=== STATED PROBLEM ===
Show all lines of the listing that hold the word "from".

=== DATA SECTION ===

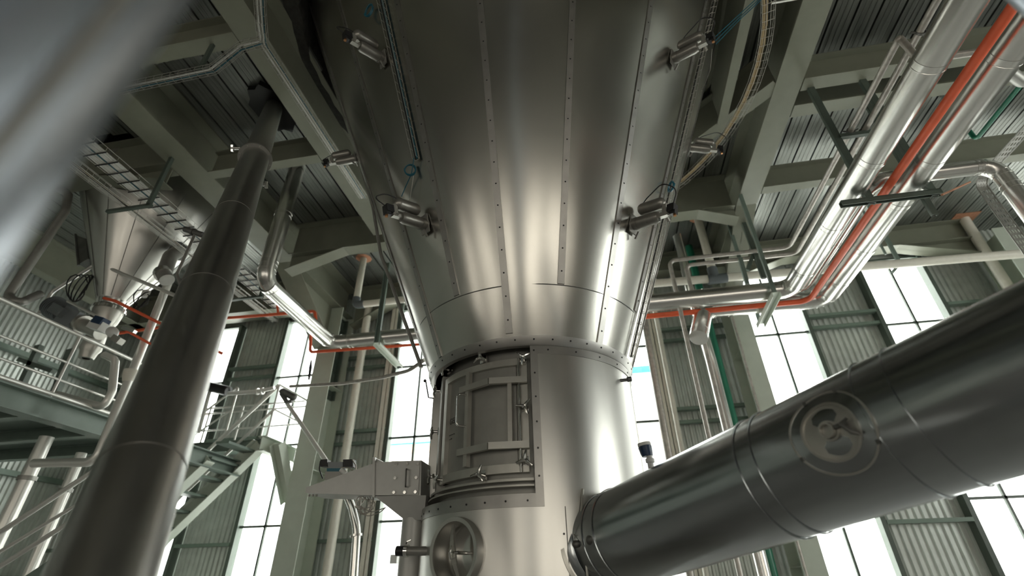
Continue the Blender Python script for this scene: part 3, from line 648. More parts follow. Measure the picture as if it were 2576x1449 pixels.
# ------------------------------------------------------------------ discharge chute left of the cylinder
YC = 3.72
ch = thing('discharge_chute', 'grey steel chute with long tapered nose and funnel left of the cylinder', 'chute', P(1000, 1310, y=YC))
dy = V((0, .30, 0))
mb = MB(); mb.prism([P(770, 1226, y=YC), P(938, 1166, y=YC), P(937, 1246, y=YC), P(768, 1240, y=YC)], dy); obj('nose', mb, M_CHUTE, ch)
mb = MB(); mb.prism([P(942, 1163, y=YC - .02), P(1060, 1158, y=YC - .02), P(1058, 1246, y=YC - .02), P(940, 1246, y=YC - .02)], V((0, .34, 0)));
mb.prism([P(937, 1150, y=YC - .035), P(943, 1150, y=YC - .035), P(942, 1250, y=YC - .035), P(936, 1250, y=YC - .035)], V((0, .37, 0))); obj('chute_box', mb, M_CHUTE, ch)
mb = MB(); mb.prism([P(985, 1160, y=YC - .03), P(1056, 1160, y=YC - .03), P(1052, 1244, y=YC - .03), P(980, 1244, y=YC - .03)], V((0, .008, 0))); cvp = obj('cover_plate', mb, M_CHUTE, ch)
for px, py in ((998, 1168), (1025, 1167), (1052, 1167), (995, 1203), (1048, 1202), (992, 1239), (1019, 1239), (1046, 1238)):
    q = P(px, py, y=YC - .03); mb = MB(); mb.cyl(q, q - V((0, .014, 0)), .012, 6); obj('bolt', mb, M_CHROME, cvp)
mb = MB(); mb.pipe([P(1023, 1180, y=YC - .03), P(1022, 1180, y=YC - .07), P(1020, 1224, y=YC - .07), P(1020, 1224, y=YC - .03)], .006, .015, 8); obj('pull_handle', mb, M_DARKST, cvp)
mb = MB(); a, b_, c_, d_ = P(942, 1248, y=YC - .02), P(1072, 1246, y=YC - .02), P(1066, 1308, y=YC + .04), P(1018, 1308, y=YC + .04); k = V((0, .34, 0)); k2 = V((0, .2, 0))
mb.add([a, b_, b_ + k, a + k, d_, c_, c_ + k2, d_ + k2], [(3, 2, 1, 0), (4, 5, 6, 7), (0, 1, 5, 4), (1, 2, 6, 5), (2, 3, 7, 6), (3, 0, 4, 7)]); obj('funnel', mb, M_CHUTE, ch)
q = P(1042, 1308, y=YC + .12); mb = MB(); mb.rev(V((q.x, q.y, FLOOR)), (0, 0, 1), [(0, .088), (q.z - FLOOR + .01, .088)], 28); obj('down_pipe', mb, M_CHUTE, ch)
mb = MB(); mb.prism([P(943, 1152, y=YC), P(965, 1163, y=YC), P(943, 1165, y=YC)], V((0, .3, 0))); obj('gusset', mb, M_CHUTE, ch)
for k in range(3): q = P(778 + 9 * k, 1245, y=YC + .02); mb = MB(); mb.cyl(q + V((0, 0, .004)), q - V((0, 0, .012)), .01, 6); obj('bolt', mb, M_DULL, ch)
# solenoid block sitting on the nose
vb = thing('solenoid_valve', 'grey solenoid valve block with black coils above the chute nose', 'valve', P(845, 1195, y=YC + .1))
y_ = YC + .1
mb = MB(); mb.prism([P(824, 1162, y=y_), P(862, 1162, y=y_), P(862, 1178, y=y_), P(826, 1178, y=y_)], (0, .06, 0)); obj('valve_body', mb, M_MOTOR, vb)
for x0, x1 in ((806, 823), (863, 888)): mb = MB(); mb.prism([P(x0, 1156, y=y_), P(x1, 1155, y=y_), P(x1, 1174, y=y_), P(x0, 1174, y=y_)], (0, .06, 0)); obj('coil', mb, M_BLACK, vb)
mb = MB(); mb.prism([P(822, 1178, y=y_), P(856, 1178, y=y_), P(856, 1186, y=y_), P(822, 1186, y=y_)], (0, .05, 0)); obj('valve_base', mb, M_BLUE, vb, 'teal valve base')
mb = MB(); mb.prism([P(818, 1186, y=y_), P(866, 1186, y=y_), P(868, 1200, y=y_), P(816, 1207, y=y_)], (0, .08, 0)); obj('mount_plate', mb, M_DULL, vb)
mb = MB(); mb.cyl(P(858, 1182, y=y_), P(870, 1192, y=y_), .02, 10); obj('white_plug', mb, M_LIGHTBOX, vb)
mb = MB(); mb.tube(fillet([P(806, 1160, y=y_), P(803, 1180, y=y_), P(812, 1204, y=y_)], .05), .005, 6); obj('lead', mb, M_BLACK, vb)
mb = MB(); mb.tube(fillet([P(886, 1156, y=y_), P(896, 1172, y=y_), P(895, 1187, y=y_), P(875, 1177, y=y_), P(858, 1176, y=y_)], .05), .005, 6); obj('lead', mb, M_GALV, vb)
q = P(918, 1268, y=YC + .1); mb = MB(); pts = []
for k in range(80): an = 2 * PI * k / 13; rr = .055 + .022 * math.sin(k * .9); pts.append(q + V((math.cos(an) * rr, .02 * math.sin(k * .31), math.sin(an) * rr)))
mb.tube(pts, .004, 5); mb.tube(fillet([P(900, 1285, y=YC + .1), P(925, 1300, y=YC + .1), P(955, 1290, y=YC + .1), P(970, 1277, y=YC + .1)], .1), .004, 5); mb.tube(fillet([P(905, 1275, y=YC + .1), P(935, 1290, y=YC + .1), P(970, 1277, y=YC + .1)], .1), .004, 5); simple('cable_coil', 'coil of thin cable hanging under the chute nose', 'cable', mb, M_GALV)
# capped stub beside the manway
st = thing('capped_stub', 'short steel stub pipe with a black cap and wing clamp left of the manway', 'pipe', P(1060, 1386, y=3.6))
mb = MB(); mb.cyl(P(1026, 1386, y=3.5), P(1078, 1386, y=3.5), .028, 16); obj('stub', mb, M_DULL, st)
mb = MB(); mb.cyl(P(998, 1386, y=3.5), P(1018, 1386, y=3.5), .031, 16); obj('end_cap', mb, M_BLACK, st)
mb = MB(); mb.cyl(P(1018, 1386, y=3.5), P(1027, 1386, y=3.5), .038, 16); mb.tube([P(1022, 1368, y=3.48), P(1024, 1362, y=3.46), P(1034, 1358, y=3.46)], .005, 6); obj('clamp', mb, M_CHROME, st)
mb = MB(); mb.box(P(980, 1418, y=7.0), P(999, 1395, y=7.0) + V((0, .08, 0))); simple('junction_box', 'small grey junction box in front of the bright window left of the manway', 'box', mb, M_LIGHTBOX)

# ------------------------------------------------------------------ pipework
def clad_pipe(label, pts, r, bend, bands=(), mt=M_CLAD, cat='pipe', seg=22, n=6, name='insulated_pipe', gr=None):
    t_ = thing(name, label, cat, pts[0], gr); mb = MB(); mb.pipe(pts, r, bend, seg, 0, n); obj('cladding', mb, mt, t_)
    for i, f in bands:                         # ring joints: (leg index, fraction along it)
        a, c_ = V(pts[i]), V(pts[i + 1]); p = a + (c_ - a) * f; d_ = (c_ - a).normalized(); q = MB(); q.rev(p - d_ * .035, d_, [(0, r - .002), (0, r + .004), (.006, r + .004), (.008, r + .0012), (.062, r + .0012), (.064, r + .004), (.07, r + .004), (.07, r - .002)], seg); obj('joint_band', q, mt, t_)
    path = fillet(pts, bend, n)                # lobster-back seams on the elbows
    return t_
def seams(t_, pts, r, bend, n, mt):
    pth = fillet(pts, bend, n)
    for i in range(1, len(pth) - 1):
        a, b1, c_ = pth[i - 1], pth[i], pth[i + 1]
        if (b1 - a).angle(c_ - b1, 0) > .04:
            d_ = ((c_ - b1).normalized() + (b1 - a).normalized()).normalized(); q = MB(); q.rev(b1 - d_ * .004, d_, [(0, r - .002), (.001, r + .0035), (.007, r + .0035), (.008, r - .002)], 20); obj('elbow_seam', q, mt, t_)
def cpipe(label, pts, r, bend, bands=(), mt=M_CLAD, n=5, gr=None):
    t_ = clad_pipe(label, pts, r, bend, bands, mt, n=n, gr=gr); seams(t_, pts, r, bend, n, mt); return t_
ZP = 3.68
# upper silver pipe: from the camera side to the elbow, then behind the cone
e1 = P(1992, 727, z=ZP); x1 = e1.x; P1 = [V((x1 - .0, -1.0, ZP)), V((x1, e1.y, ZP)), V((-.8, e1.y, ZP))]
cpipe('large silver clad pipe left of the red pipe, bending left behind the cone', P1, .135, .2, ((0, .52), (0, .66), (0, .80), (0, .93), (1, .32)))
e2 = P(2075, 752, z=ZP); P2 = [V((e2.x, -1.0, ZP)), V((e2.x, e2.y, ZP)), V((P(1775, 800, y=e2.y).x, e2.y, ZP)), P(1757, 850, y=e2.y - .3)]
cpipe('large silver clad pipe on the right of the rack, ending in a downward elbow', P2, .135, .22, ((0, .50), (0, .64), (0, .72), (0, .83), (0, .93), (1, .2), (1, .78), (2, .8)))
q = P(1752, 852, y=e2.y - .55); 
e3 = P(2025, 722, z=ZP + .12); s3 = P(2190, 455, z=ZP + .12); top3 = P(2492, 402, y=s3.y)
P3 = [V((e3.x - .5, e3.y, ZP + .12)), V((e3.x, e3.y, ZP + .12)), V((e3.x, s3.y, ZP + .12)), V((top3.x, s3.y, ZP + .12)), V((top3.x + .02, s3.y, FLOOR))]
cpipe('slim silver clad pipe above the two large ones, turning to the right edge', P3, .085, .17, ((1, .15), (1, .5), (2, .25), (2, .85), (3, .06), (3, .16)))
# red pipe on the right
zr = 3.60; er = P(2035, 757, z=zr); rx = P(2330, 330, z=zr).x
mb = MB(); mb.pipe([V((er.x, -.6, zr)), V((er.x, er.y, zr)), V((-1.5, er.y, zr))], .042, .16, 16, n=8); simple('red_pipe', 'orange-red pipe running between the silver pipes on the right and on behind the cone', 'pipe', mb, M_RED)
# left silver pipe
cL = P(748, 423, z=ZD); zl_ = P(654, 700, x=cL.x).z; L2 = P(832, 862, z=zl_)
PL = [V((cL.x, cL.y, ZD + .3)), V((cL.x, cL.y, zl_)), V((cL.x, L2.y, zl_)), V((-1.3, L2.y, zl_))]
PL[2].x = L2.x; 
cpipe('silver clad pipe coming down through the ceiling on the left and bending towards the cone', PL, .125, .2, ((0, .52), (0, .88), (1, .06), (1, .93), (2, .12)))
# left red pipes
y_ = 7.3; mb = MB()
mb.pipe([P(300, 838, y=y_), P(560, 801, y=y_), P(792, 783, y=y_), P(797, 835, y=y_), P(782, 838, y=y_ + .5), P(780, 886, y=y_ + .5), P(1060, 866, y=y_ + .5), P(1200, 858, y=y_ + .5)], .03, .08, 12); simple('red_pipe', 'orange-red pipe making a square loop beside the left column', 'pipe', mb, M_RED)
mb = MB(); mb.tube([P(700, 790, y=y_), P(697, 765, y=y_), P(694, 740, y=y_)], .022, 8); simple('red_branch', 'short red branch rising from the left red pipe', 'pipe', mb, M_RED)
mb = MB(); mb.pipe([P(262, 750, y=4.75), P(290, 757, y=4.75), P(420, 822, y=5.1), P(560, 890, y=5.6)], .021, .1, 10); simple('red_pipe', 'red pipe slanting past the small cone down behind the long dark tube', 'pipe', mb, M_RED)
mb = MB(); mb.pipe([P(318, 832, y=4.9), P(420, 888, y=5.2), P(470, 915, y=5.4)], .017, .1, 10); simple('red_pipe', 'lower thin red pipe right of the motor drive', 'pipe', mb, M_RED)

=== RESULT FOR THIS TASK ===
Continue the Blender Python script for this scene: part 3, from line 648. More parts follow. Measure the picture as if it were 2576x1449 pixels.
# upper silver pipe: from the camera side to the elbow, then behind the cone
mb = MB(); mb.tube([P(700, 790, y=y_), P(697, 765, y=y_), P(694, 740, y=y_)], .022, 8); simple('red_branch', 'short red branch rising from the left red pipe', 'pipe', mb, M_RED)